In whom we trust

    More than one million people are trustees of charities in the UK. Some might not be called a trustee or even know they are one: they might be members of a management board, executive members, or governors or have some other title. Regardless of title, if someone is a member of the board or committee with overall responsibility for a charity they are a trustee.

    Although charities generally report that recruiting trustees is becoming increasingly difficult, it is likely that the traditional word-of-mouth selection process (thus largely perpetuating generally white, middle-class, male trustees) needs to change. There also needs to be clear management lines drawn between what are the responsibilities of trustees and those of the director or chief executive.

    Trustees are responsible for the direction and performance of the charity. Fundamentally, trustees need to be sure the charity is meeting the needs of those it was set up to help in accordance with the articles of governance. If the charity is small with few or no paid staff trustees could be involved directly in its day-to-day running. In a larger charity, staff usually carry out the work, with trustees monitoring and controlling their activities.

    But recently a lot of flak has been flying around the ears of trustees. One commentator described them as “incompetent groups of competent people” because there was no established model for their work. Stephen Bubb, head of the Association of Chief Executives of Voluntary Organisations, last December declared that research had shown 68 per cent of trustee appointments were made through word of mouth. Most trustees were indeed white, middle-class men, which Bubb said was “unacceptable” in a sector aiming for diversity.

    Here, the chief executive of a large national charity and the director of a small national charity talk about the realities of working with trustees.

    John Belcher, chief executive of housing charity Anchor Trust
    The relationship between our non-executive directors and our executives is of crucial importance to each of Anchor Trust’s housing, care and support businesses. This is because we operate in a competitive business environment where we need to be as market-focused as any for-profit organisation if we are to deliver on our charitable objectives for older people.

    Our board of seven trustees and two executive directors, including myself, draws together the full range of skills we need to ensure we can consistently provide the range and quality of services that our customers expect.

    Each non-executive brings a set of skills, competencies and experience that complements the abilities of their colleagues and gives the board a mix of perspectives and vision.

    Making a success of our housing schemes, residential homes and front-line care branches requires an effective working relationship with our senior managers. Therefore, as well as providing the briefings and reports for the board to make effective decisions, executives regularly meet trustees informally to ensure mutual understanding of the problems and successes of the organisation.

    Given the leadership function our trustees fulfil and their critical role in ensuring strong governance, Anchor is clear that word-of-mouth recruitment of new members is inadequate. Instead, our chair oversees a rigorous selection procedure involving specialist recruitment consultants and national advertising.
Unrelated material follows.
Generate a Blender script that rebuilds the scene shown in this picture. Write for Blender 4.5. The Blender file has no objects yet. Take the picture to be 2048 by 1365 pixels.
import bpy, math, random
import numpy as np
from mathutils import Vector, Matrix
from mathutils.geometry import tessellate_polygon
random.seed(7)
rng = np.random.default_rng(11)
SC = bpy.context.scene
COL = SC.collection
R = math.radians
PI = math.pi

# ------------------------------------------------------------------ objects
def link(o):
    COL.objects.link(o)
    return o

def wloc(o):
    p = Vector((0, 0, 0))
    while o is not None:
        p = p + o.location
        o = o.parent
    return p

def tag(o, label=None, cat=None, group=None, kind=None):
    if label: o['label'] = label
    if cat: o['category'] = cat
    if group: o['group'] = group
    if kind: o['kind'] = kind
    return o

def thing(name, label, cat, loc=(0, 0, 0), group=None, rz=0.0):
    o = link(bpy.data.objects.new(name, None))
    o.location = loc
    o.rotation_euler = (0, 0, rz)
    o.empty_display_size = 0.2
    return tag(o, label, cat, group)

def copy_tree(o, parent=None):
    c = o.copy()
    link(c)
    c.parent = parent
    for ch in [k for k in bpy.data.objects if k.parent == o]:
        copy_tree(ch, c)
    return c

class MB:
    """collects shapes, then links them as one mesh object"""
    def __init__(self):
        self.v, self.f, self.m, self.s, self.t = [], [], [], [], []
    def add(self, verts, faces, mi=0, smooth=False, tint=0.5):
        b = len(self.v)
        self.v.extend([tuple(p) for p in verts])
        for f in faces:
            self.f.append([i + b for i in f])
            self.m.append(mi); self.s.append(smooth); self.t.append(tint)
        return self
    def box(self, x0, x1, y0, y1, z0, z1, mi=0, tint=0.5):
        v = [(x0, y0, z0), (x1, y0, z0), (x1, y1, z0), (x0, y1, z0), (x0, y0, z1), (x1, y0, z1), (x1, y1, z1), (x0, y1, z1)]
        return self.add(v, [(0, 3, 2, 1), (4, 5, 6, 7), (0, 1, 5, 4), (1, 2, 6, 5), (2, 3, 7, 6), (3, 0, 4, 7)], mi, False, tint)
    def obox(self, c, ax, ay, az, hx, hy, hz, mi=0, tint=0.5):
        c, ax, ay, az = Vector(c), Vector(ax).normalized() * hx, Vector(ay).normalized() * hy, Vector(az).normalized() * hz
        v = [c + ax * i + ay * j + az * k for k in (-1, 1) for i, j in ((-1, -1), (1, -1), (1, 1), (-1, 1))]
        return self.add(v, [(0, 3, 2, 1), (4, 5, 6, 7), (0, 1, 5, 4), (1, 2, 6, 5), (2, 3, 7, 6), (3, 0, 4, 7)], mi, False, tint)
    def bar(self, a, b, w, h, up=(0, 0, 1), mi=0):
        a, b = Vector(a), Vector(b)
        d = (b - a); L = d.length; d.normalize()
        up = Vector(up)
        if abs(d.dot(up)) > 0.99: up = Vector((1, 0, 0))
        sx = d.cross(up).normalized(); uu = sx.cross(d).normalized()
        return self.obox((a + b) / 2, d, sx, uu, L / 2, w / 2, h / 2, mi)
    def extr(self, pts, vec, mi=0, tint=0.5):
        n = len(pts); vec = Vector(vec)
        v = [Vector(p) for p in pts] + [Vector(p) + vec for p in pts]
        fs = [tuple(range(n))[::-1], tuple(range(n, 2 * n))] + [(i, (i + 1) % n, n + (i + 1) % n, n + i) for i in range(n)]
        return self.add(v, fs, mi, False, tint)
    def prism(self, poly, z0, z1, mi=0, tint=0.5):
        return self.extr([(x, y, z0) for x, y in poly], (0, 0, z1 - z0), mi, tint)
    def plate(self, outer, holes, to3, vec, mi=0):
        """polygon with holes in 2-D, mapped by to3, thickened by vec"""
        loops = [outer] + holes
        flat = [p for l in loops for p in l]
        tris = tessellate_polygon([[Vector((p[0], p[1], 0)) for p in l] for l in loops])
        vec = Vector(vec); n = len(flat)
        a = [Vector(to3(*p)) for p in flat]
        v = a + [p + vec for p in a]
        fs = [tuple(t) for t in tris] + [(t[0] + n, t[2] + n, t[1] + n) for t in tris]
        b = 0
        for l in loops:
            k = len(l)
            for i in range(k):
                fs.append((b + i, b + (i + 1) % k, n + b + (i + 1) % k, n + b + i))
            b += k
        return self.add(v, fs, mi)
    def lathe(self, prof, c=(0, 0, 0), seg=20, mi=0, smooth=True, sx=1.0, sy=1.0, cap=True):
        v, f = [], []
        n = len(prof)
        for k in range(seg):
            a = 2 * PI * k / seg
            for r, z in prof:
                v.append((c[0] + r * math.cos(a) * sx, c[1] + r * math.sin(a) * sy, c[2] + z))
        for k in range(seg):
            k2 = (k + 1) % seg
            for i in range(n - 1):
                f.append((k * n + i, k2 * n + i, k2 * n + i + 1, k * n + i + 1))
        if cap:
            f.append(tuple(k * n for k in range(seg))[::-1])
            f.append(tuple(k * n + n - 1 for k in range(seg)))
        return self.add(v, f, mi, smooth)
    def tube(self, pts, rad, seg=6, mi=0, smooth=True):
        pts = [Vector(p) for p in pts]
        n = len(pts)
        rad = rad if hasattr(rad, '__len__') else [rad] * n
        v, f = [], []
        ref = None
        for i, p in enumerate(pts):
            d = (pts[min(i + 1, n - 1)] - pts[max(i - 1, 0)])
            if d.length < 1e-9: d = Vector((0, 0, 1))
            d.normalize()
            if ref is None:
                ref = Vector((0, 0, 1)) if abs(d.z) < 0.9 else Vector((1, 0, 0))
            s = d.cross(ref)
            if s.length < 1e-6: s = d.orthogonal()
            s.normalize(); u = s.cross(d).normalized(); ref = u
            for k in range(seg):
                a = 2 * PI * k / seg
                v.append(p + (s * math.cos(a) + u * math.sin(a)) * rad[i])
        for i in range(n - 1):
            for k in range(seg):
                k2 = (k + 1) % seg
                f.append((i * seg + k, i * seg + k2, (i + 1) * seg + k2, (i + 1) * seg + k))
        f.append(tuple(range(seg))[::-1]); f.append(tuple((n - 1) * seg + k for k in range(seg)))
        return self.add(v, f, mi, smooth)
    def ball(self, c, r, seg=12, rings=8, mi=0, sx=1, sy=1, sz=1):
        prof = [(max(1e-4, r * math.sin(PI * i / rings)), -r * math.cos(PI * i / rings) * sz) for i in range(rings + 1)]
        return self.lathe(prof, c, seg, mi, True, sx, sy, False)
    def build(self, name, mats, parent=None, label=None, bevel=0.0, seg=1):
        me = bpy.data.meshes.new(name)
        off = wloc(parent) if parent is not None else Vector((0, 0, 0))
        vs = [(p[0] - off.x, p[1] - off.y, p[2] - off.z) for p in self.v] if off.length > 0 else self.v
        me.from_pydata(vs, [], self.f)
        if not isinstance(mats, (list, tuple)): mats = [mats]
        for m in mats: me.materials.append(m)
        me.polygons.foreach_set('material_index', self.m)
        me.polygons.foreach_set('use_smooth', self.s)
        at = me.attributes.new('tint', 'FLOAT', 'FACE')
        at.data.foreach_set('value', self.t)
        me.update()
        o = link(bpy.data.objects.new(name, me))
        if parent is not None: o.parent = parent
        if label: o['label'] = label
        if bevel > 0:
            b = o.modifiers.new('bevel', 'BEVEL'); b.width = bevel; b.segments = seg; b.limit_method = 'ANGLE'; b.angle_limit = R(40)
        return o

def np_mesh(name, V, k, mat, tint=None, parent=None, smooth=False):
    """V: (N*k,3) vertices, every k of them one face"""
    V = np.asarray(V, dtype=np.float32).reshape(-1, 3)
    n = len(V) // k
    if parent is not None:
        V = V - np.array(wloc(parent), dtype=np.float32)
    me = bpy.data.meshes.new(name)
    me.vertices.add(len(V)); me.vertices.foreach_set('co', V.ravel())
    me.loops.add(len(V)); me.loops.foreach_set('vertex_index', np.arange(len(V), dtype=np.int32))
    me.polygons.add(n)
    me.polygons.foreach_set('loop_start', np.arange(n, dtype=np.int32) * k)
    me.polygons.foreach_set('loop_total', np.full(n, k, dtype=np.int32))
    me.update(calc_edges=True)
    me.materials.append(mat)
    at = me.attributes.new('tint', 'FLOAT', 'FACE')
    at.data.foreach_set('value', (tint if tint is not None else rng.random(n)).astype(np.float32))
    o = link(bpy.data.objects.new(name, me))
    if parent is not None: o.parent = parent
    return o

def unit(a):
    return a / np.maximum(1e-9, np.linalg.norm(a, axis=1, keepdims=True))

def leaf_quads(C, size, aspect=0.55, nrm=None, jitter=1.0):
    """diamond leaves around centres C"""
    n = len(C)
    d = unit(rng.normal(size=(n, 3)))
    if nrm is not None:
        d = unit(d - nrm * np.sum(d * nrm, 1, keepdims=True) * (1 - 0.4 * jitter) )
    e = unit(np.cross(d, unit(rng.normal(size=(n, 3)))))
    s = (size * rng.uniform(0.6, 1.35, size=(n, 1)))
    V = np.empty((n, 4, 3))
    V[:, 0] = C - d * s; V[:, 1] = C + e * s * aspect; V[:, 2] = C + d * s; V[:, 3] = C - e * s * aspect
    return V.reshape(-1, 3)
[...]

    One benefit of achieving the right relationship between board and executives is the confidence and strength an organisation derives from its clarity of purpose. In this way the leadership provided by the board can cascade through the organisation’s management structure and ensure the whole organisation moves forward.

    To help this happen, senior managers regularly brief the board in person. And our trustees visit our schemes, care homes, branches and home improvement agencies throughout the country to develop their insight into the challenges our services face.

    These activities not only increase each board member’s understanding of the organisation but play an important role in developing the awareness of our staff of the leadership provided by trustees. In an organisation the size of Anchor, with 9,000 staff working across England, the personal communication these visits allow plays an important part in reinforcing our values and vision for the future.

    Kathryn Stone, director at learning difficulties charity Voice UK
    Like many charities and voluntary organisations, we have a wealth of experience among our trustees. I am always struck by the commitment shown by them and by their continued support for us through difficult times. Last year, funding prospects were looking grim. During this time trustees were individually very supportive and pulled out all the stops to raise more funds and promote our work. Thankfully, their efforts paid off.

    I was pleased when one trustee cut a swathe through the etiquette of asking for more money and demanded of a central government funder, “Well, are we getting the money or not?”. This time the method worked, although as a long-term funding strategy it has limitations!

    There are five trustees meetings a year, with sub-committee meetings and phone conferences in between. We also meet individual trustees to fill in funding applications, ask for their expertise on specific projects and so on. Meetings are crucial to exchanging information and ideas.

    The relationship between the chair and the director (or chief executive) is crucial. Directors have a responsibility to manage the organisation and be accountable to it. I know of organisations where the relationship between the two roles is positive, productive and useful; others where it is less so. For me the key is information and honesty. Unless the chair and other trustees know what is being done in the charity’s name they cannot be expected to support it.

    Top tips

    • Make sure you have clearly defined boundaries so everyone knows what is expected and what is not.
    • Treat the recruitment of trustees as importantly as you would for employees.
    • Have a clear model of work for your trustees as a group.

    Rubbish tips

    • If one of your trustees or employees knows someone who is willing and is competent, why shop around?
    • If “professional” trustees, whose background makes them a source of professional support, want to interfere, let them – it goes with the territory.